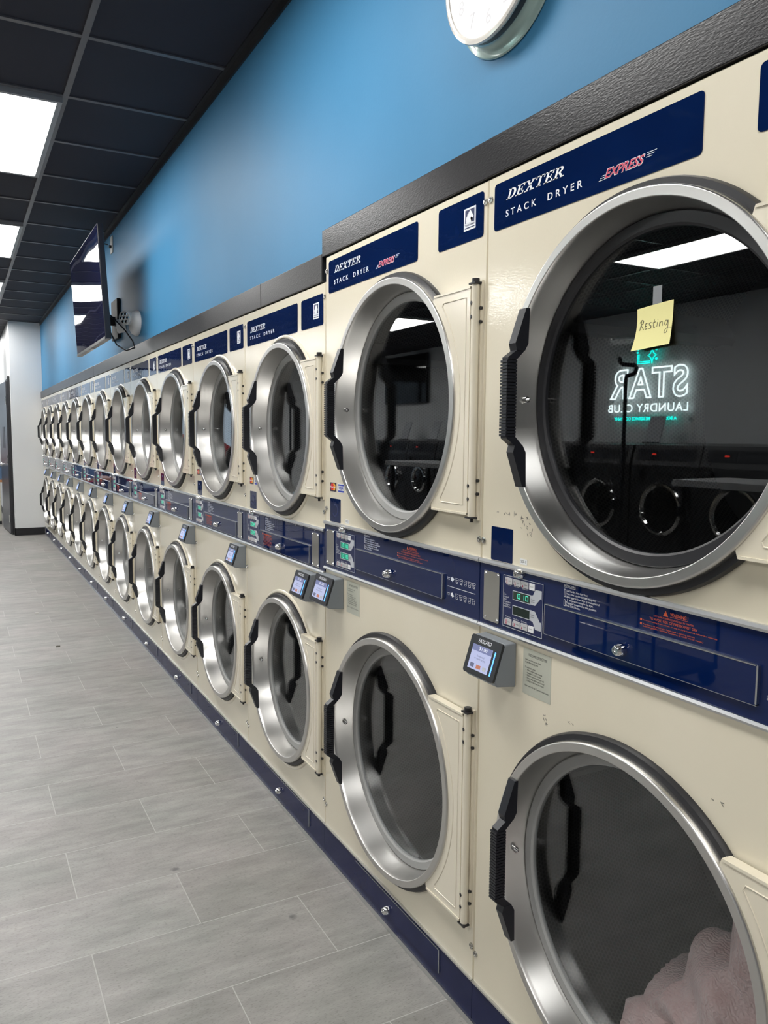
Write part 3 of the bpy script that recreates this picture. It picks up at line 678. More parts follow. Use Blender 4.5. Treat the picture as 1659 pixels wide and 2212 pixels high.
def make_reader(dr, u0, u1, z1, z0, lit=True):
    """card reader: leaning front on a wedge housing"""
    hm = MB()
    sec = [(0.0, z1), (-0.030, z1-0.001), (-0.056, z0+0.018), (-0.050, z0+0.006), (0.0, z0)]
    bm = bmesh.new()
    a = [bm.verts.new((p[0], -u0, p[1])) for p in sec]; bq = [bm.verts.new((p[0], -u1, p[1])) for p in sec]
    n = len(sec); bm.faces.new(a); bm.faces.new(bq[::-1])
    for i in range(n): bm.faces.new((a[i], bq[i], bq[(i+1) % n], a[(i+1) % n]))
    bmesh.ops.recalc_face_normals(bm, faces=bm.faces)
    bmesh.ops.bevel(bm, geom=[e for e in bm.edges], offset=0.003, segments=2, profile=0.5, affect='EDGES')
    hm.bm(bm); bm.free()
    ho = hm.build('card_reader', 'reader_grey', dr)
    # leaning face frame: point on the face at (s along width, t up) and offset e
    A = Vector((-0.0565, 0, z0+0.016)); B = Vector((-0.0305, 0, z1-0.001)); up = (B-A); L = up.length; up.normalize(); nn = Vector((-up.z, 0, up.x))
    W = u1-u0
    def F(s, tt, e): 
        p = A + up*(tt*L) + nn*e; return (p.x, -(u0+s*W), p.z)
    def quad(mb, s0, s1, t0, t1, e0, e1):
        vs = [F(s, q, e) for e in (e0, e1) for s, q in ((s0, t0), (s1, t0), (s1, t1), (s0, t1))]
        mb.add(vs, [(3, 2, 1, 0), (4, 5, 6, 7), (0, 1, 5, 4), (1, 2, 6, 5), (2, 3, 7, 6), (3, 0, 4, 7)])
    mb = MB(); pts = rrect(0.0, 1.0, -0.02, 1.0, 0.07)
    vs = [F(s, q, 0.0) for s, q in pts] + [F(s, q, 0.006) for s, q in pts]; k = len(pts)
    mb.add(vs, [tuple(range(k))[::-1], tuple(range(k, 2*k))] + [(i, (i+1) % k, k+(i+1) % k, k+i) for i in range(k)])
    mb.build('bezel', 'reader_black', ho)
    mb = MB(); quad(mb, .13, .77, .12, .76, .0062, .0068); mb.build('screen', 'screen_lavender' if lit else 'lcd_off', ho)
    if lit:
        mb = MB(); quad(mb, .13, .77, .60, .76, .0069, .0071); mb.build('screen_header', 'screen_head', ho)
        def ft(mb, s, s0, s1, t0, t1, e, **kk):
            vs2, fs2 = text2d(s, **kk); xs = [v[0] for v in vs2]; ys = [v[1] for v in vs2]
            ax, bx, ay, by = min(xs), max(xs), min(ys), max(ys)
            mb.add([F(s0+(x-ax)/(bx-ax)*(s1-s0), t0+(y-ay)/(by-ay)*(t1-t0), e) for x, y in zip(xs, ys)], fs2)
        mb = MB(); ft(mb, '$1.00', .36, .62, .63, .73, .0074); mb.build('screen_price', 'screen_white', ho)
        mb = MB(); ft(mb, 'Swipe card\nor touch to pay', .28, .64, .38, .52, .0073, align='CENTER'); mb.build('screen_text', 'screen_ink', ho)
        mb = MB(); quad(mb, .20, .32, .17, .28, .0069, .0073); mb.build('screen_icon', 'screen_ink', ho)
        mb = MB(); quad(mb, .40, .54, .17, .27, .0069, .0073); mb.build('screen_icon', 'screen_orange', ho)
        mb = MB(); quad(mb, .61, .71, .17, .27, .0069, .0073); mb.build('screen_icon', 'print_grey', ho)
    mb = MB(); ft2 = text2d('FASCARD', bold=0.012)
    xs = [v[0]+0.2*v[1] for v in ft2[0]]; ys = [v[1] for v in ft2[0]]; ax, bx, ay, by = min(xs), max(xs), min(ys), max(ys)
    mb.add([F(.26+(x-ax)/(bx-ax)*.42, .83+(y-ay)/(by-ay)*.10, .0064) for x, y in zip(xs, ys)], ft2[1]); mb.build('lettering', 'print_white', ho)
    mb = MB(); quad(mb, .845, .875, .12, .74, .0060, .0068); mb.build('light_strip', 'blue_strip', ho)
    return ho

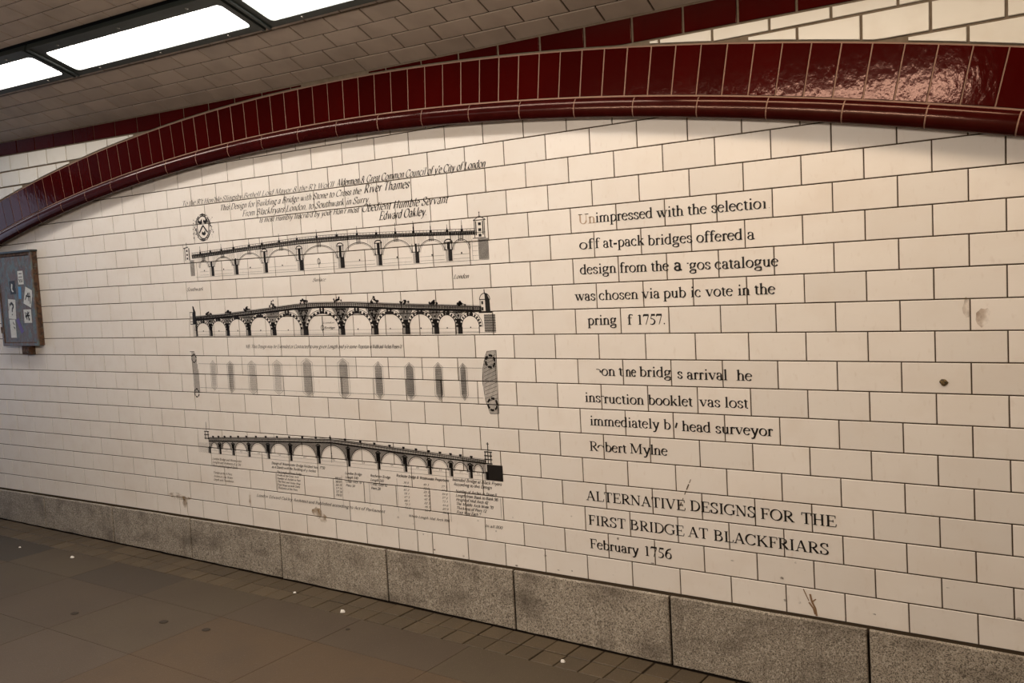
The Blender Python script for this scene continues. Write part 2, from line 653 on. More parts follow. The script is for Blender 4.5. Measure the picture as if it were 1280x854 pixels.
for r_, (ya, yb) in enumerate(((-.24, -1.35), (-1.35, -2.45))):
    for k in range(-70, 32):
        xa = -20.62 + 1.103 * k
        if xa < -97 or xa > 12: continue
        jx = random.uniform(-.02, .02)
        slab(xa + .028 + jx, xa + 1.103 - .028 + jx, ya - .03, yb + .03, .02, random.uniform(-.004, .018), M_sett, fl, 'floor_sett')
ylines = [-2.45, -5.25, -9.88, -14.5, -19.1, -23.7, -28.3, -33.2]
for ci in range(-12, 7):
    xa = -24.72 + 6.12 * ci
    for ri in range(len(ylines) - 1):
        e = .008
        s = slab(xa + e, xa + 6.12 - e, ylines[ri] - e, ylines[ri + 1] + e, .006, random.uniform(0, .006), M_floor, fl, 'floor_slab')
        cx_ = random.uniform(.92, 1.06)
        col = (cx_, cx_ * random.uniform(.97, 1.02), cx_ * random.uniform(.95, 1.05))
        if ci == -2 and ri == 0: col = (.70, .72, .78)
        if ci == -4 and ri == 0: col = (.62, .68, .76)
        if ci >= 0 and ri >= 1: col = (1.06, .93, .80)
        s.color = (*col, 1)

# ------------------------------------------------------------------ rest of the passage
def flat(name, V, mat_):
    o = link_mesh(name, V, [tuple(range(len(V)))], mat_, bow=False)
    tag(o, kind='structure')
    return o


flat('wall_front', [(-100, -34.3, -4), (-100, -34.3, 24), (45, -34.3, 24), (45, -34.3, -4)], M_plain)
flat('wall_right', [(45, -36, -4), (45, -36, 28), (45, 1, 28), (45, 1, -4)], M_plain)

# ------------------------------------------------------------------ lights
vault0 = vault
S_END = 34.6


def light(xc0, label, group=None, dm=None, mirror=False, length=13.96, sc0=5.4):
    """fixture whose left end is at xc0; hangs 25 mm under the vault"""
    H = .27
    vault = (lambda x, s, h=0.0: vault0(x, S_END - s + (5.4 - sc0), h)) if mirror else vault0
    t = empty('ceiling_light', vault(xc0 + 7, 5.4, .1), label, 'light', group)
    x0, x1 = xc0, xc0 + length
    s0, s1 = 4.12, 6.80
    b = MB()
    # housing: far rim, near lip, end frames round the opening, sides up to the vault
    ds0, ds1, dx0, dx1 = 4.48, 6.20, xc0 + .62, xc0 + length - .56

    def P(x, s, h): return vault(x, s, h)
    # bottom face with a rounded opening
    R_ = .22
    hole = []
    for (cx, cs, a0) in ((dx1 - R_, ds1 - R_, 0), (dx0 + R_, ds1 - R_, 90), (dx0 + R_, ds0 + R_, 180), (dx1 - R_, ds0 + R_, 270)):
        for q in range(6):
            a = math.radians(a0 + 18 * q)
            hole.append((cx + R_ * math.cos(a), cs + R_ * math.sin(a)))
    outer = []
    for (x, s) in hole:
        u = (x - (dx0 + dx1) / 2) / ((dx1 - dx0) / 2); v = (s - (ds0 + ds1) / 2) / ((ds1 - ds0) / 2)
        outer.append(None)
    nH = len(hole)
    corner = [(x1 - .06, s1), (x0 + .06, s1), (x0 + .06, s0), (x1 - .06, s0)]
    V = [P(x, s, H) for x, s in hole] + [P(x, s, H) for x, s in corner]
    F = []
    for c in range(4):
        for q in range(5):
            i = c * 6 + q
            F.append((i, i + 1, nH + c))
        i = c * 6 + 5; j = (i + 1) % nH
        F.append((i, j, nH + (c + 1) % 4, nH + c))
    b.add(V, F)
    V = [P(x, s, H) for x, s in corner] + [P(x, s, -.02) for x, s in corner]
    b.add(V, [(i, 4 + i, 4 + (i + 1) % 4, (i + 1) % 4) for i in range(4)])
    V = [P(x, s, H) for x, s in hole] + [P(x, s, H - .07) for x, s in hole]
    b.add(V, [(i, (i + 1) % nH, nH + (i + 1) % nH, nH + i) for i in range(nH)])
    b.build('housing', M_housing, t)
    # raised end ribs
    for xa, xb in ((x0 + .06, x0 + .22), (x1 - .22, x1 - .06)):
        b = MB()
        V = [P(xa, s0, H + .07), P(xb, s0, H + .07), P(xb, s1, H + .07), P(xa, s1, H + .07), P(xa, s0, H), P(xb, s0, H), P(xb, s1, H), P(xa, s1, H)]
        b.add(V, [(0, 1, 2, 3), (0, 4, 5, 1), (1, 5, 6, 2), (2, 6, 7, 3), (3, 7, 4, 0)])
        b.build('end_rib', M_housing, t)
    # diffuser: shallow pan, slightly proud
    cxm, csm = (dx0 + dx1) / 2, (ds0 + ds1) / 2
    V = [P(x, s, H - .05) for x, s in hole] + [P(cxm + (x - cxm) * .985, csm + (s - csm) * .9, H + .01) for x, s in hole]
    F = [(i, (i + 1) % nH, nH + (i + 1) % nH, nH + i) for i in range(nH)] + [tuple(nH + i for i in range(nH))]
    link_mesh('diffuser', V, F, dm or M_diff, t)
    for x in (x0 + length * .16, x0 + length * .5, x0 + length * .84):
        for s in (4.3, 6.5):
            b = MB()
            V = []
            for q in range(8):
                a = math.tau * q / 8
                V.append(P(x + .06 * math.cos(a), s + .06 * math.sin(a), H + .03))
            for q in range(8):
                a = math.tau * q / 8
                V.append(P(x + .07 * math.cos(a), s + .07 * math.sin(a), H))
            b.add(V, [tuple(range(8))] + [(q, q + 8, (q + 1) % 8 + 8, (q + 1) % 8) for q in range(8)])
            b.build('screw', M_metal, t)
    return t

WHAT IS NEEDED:
Everything from the line containing "The Blender Python" down to the line containing "S_END = 34.6" should be retyped exactly, both lines included, and nothing more.

RESULT OF THIS TASK:
The Blender Python script for this scene continues. Write part 2, from line 653 on. More parts follow. The script is for Blender 4.5. Measure the picture as if it were 1280x854 pixels.
for r_, (ya, yb) in enumerate(((-.24, -1.35), (-1.35, -2.45))):
    for k in range(-70, 32):
        xa = -20.62 + 1.103 * k
        if xa < -97 or xa > 12: continue
        jx = random.uniform(-.02, .02)
        slab(xa + .028 + jx, xa + 1.103 - .028 + jx, ya - .03, yb + .03, .02, random.uniform(-.004, .018), M_sett, fl, 'floor_sett')
ylines = [-2.45, -5.25, -9.88, -14.5, -19.1, -23.7, -28.3, -33.2]
for ci in range(-12, 7):
    xa = -24.72 + 6.12 * ci
    for ri in range(len(ylines) - 1):
        e = .008
        s = slab(xa + e, xa + 6.12 - e, ylines[ri] - e, ylines[ri + 1] + e, .006, random.uniform(0, .006), M_floor, fl, 'floor_slab')
        cx_ = random.uniform(.92, 1.06)
        col = (cx_, cx_ * random.uniform(.97, 1.02), cx_ * random.uniform(.95, 1.05))
        if ci == -2 and ri == 0: col = (.70, .72, .78)
        if ci == -4 and ri == 0: col = (.62, .68, .76)
        if ci >= 0 and ri >= 1: col = (1.06, .93, .80)
        s.color = (*col, 1)

# ------------------------------------------------------------------ rest of the passage
def flat(name, V, mat_):
    o = link_mesh(name, V, [tuple(range(len(V)))], mat_, bow=False)
    tag(o, kind='structure')
    return o


flat('wall_front', [(-100, -34.3, -4), (-100, -34.3, 24), (45, -34.3, 24), (45, -34.3, -4)], M_plain)
flat('wall_right', [(45, -36, -4), (45, -36, 28), (45, 1, 28), (45, 1, -4)], M_plain)

# ------------------------------------------------------------------ lights
vault0 = vault
S_END = 34.6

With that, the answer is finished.